Cet endroit improbable existe, il existe même en plusieurs exemplaires, ne serait-ce qu’au Luxembourg, et rares sont les parents de jeunes enfants qui peuvent se targuer de ne pas les connaître. Ils s’appellent Zig-zag, Kid’s ville, Yoyo’s ou Indyland. Pour ceux qui ne connaissent pas (encore), il faut préciser que leur objectif premier n’est pas tant de plaire aux parents que de leur donner l’occasion de faire dépenser le trop plein d’énergie à leur progéniture. D’où la mise en place d’énormes structures colorées, à base de cubes métalliques recouverts de mousse, au milieu desquels des parcours labyrinthiques sont tracés avec force échelles de cordes, escaliers gonflables, toboggans, trampolines, piscines à boules et tyroliennes. Tout ceci en général dans des zones industrielles ou commerciales, avec un parking à proximité.

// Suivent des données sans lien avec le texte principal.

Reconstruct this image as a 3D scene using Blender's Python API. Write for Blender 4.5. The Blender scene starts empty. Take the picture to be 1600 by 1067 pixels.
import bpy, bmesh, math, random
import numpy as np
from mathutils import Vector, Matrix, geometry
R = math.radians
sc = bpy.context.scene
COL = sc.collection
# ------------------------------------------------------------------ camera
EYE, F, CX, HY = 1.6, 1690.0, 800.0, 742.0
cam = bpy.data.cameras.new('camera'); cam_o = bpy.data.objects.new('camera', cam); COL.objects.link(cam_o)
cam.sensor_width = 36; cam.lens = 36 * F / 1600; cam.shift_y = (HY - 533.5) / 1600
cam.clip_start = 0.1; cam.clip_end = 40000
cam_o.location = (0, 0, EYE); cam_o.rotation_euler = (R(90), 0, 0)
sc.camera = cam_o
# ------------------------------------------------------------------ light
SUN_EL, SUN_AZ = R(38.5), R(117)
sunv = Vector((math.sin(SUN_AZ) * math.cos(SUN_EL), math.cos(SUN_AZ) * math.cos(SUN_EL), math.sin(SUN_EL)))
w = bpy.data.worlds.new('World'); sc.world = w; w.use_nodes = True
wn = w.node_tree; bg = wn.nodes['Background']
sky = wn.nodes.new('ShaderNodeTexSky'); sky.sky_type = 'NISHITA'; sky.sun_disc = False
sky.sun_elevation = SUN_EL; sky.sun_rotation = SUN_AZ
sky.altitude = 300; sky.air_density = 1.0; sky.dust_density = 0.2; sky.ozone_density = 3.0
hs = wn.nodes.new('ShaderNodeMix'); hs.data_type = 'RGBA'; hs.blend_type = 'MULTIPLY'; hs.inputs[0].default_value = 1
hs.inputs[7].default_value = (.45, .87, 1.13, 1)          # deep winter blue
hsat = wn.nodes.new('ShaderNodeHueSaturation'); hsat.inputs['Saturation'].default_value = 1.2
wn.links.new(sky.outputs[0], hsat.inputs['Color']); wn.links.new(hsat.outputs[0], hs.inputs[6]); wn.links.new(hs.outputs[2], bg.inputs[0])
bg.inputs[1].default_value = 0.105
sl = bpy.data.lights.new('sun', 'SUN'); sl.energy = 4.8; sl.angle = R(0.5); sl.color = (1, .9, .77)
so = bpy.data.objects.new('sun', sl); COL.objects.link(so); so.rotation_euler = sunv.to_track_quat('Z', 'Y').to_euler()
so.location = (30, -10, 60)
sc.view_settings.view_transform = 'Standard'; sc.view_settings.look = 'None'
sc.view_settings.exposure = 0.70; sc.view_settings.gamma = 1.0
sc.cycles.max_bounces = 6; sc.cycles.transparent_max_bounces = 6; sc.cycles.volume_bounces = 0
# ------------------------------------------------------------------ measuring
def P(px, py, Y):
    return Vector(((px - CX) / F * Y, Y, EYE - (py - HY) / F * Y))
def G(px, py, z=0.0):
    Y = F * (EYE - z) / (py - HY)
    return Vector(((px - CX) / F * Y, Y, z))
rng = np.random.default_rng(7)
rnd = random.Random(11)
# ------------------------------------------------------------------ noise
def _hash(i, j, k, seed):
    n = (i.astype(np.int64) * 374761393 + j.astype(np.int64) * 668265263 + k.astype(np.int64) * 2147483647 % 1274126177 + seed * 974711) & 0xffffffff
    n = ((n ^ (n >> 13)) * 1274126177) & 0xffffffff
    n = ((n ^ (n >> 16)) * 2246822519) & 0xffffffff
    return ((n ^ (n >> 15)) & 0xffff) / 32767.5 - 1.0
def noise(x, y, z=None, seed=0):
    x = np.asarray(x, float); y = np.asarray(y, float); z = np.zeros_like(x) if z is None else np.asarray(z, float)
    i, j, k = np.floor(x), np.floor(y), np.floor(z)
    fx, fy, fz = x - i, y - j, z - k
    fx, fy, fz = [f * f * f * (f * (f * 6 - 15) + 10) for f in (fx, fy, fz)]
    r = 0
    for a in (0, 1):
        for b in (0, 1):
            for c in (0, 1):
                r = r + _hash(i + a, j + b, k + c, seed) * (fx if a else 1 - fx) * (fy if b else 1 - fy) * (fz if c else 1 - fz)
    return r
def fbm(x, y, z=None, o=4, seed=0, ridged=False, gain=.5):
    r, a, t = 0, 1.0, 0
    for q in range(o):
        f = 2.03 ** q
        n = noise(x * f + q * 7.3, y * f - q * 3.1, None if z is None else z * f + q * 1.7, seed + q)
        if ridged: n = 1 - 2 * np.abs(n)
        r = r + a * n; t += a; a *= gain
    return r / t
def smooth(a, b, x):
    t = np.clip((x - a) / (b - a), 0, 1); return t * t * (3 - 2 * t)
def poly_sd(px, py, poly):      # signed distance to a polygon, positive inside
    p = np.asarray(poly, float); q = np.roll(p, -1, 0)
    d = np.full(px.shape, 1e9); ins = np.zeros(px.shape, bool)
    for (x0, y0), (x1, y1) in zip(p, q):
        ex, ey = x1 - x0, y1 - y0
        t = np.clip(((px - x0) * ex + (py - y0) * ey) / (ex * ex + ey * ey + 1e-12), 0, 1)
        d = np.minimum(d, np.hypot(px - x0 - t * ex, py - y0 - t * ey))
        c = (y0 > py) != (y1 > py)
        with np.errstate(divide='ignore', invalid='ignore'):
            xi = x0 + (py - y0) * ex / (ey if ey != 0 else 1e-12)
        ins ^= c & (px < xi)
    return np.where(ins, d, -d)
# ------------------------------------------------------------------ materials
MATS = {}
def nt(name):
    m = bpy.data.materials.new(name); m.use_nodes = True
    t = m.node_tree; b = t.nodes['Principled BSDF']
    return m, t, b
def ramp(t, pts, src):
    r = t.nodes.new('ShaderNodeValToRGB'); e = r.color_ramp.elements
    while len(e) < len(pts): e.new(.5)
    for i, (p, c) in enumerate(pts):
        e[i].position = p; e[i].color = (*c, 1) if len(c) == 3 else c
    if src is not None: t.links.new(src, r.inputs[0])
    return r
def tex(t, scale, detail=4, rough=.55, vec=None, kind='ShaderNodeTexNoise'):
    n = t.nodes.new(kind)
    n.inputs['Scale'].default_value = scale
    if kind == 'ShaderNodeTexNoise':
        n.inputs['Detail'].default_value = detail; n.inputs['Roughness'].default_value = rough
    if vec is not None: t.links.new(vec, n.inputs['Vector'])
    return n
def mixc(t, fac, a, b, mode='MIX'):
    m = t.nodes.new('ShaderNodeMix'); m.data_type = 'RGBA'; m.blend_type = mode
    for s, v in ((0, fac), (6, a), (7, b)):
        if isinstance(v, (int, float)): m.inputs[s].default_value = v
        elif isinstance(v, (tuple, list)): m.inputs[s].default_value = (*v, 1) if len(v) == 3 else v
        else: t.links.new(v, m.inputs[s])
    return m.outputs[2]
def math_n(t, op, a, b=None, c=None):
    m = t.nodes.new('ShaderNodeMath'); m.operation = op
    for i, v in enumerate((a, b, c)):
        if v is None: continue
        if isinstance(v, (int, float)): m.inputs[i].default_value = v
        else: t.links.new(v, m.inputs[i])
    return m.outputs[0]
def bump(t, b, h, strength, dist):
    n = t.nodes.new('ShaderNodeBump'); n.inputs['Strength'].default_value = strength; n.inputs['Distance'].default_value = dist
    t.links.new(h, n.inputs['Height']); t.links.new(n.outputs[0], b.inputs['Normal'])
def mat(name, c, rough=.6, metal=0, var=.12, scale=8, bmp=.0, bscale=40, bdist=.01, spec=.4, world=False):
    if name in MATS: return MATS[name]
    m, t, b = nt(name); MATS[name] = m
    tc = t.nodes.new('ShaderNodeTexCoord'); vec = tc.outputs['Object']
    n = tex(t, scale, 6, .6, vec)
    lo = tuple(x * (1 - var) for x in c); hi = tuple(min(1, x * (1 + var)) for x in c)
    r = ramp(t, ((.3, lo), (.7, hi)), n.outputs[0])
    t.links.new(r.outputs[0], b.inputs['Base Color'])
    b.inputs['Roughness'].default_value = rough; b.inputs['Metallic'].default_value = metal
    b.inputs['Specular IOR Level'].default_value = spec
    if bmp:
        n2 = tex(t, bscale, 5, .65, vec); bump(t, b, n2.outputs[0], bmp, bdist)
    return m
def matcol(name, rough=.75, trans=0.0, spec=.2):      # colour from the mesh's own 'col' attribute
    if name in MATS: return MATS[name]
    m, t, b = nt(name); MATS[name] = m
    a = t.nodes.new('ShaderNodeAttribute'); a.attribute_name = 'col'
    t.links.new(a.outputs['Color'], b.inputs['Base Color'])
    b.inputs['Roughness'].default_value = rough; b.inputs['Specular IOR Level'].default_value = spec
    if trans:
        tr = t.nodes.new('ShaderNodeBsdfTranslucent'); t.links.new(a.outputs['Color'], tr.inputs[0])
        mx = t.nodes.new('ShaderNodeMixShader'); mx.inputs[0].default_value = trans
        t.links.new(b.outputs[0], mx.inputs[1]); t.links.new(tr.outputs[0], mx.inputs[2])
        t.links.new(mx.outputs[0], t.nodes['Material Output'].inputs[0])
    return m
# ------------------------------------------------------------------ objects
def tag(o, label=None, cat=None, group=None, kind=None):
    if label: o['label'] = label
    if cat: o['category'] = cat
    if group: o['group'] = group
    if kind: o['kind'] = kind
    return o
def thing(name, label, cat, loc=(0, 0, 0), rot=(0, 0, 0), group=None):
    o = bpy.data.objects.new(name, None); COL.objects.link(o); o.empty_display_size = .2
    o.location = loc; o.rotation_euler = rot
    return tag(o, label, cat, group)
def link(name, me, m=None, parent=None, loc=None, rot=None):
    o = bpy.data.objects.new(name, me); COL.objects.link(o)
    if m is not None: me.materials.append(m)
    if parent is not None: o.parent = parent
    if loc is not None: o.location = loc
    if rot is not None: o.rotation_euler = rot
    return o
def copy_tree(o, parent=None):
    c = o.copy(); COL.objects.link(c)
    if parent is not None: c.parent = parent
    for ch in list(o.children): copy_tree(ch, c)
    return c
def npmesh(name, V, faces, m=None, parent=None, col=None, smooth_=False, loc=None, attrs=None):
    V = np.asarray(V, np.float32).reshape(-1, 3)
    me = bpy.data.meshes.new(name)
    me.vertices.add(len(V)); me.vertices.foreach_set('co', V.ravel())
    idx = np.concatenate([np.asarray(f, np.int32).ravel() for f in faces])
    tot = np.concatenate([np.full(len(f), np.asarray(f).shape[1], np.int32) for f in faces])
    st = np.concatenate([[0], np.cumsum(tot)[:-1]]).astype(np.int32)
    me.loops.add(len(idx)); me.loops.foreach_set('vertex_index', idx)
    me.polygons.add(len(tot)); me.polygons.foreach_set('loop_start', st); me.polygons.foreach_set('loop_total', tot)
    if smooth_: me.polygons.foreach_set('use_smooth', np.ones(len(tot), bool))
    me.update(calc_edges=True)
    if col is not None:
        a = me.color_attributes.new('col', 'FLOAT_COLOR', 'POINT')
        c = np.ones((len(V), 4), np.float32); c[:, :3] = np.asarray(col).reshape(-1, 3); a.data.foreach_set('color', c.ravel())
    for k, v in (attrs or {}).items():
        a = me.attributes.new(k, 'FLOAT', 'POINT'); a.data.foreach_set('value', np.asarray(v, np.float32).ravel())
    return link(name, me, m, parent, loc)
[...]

Les plus anciens d’entre nous se rappellent l’arrivée du Quick et du Mc Do, il y a trente ans : la nouveauté c’était, certes, les hamburgers, mais surtout l’installation de vrais espaces de jeux pour les petits à l’intérieur du fast-food, pour que non seulement on mange avec les doigts mais que, surtout, les enfants puissent faire ce qu’ils veulent pendant le repas des adultes. Le concept s’est retrouvé, plus tard, avec les garderies implantées dans les magasins Ikea ou certaines grandes surfaces. Et, depuis quelques années, donc, avec ces « salles de jeux indoor » (la chose n’est pas encore nommée de façon très précise), on trouve la consécration ultime : l’endroit est conçu pour cela, c’est le reste qui est accessoire. À bien y réfléchir, le concept est effrayant. Ce n’est plus « que va-t-on faire de nos enfants pendant qu’on travaille, qu’on mange ou qu’on fait les courses ? », mais « que va-t-on faire de nos enfants ce samedi après-midi ? ».
Pour un tarif horaire autour de cinq euros, les enfants vont pouvoir « s’exprimer » (comprendre : hurler), « sociabiliser et affirmer leur personnalité » (comprendre : écraser les doigts des plus petits dans la piscine à boules et faire des croches pattes aux plus grands sur les échelles de cordes), « s’épanouir au travers de moments de réflexion » (comprendre : hésiter à descendre un toboggan de neuf mètres jusqu’à ce qu’un camarade pressé mette un terme aux tergiversations d’une petite poussée discrète) et « progresser efficacement vers l’autonomie » (comprendre : essayer de retrouver ses parents qui, à bout de nerf, sont sortis sur le parking se remettre à fumer).
À notre décharge à tous, ceux qui ont craqué, et nous sommes nombreux, il faut reconnaître que le grand-duché doit être un terrain de choix. Il y pleut assez souvent, ce qui empêche souvent la concurrence des sorties en vélo ou du parc municipal. Les grands-parents habitent parfois trop loin pour être appelés à la rescousse lors du quinzième soupir de désespoir devant la perspective d’un après-midi à passer à domicile. Et, surtout, le niveau de vie moyen fait que, pour peu que vous ayez une collection de vases Ming à la maison, vous n’hésiterez pas longtemps avant de délocaliser la fête d’anniversaire de votre petit dernier, pour un budget compris entre douze et 25 euros par enfant, tout de même. Certains proposent une formule « zen » (le nom doit être du second degré), où vous n’avez rien à faire, des animateurs et des photographes se chargeant de remplacer le minimum d’investissement personnel qu’un gamin peut attendre de ses parents le jour de son anniversaire.
Finalement, la question qu’on se posera dans quelques années ce sera certainement de savoir comment on faisait avant que cela n’existe.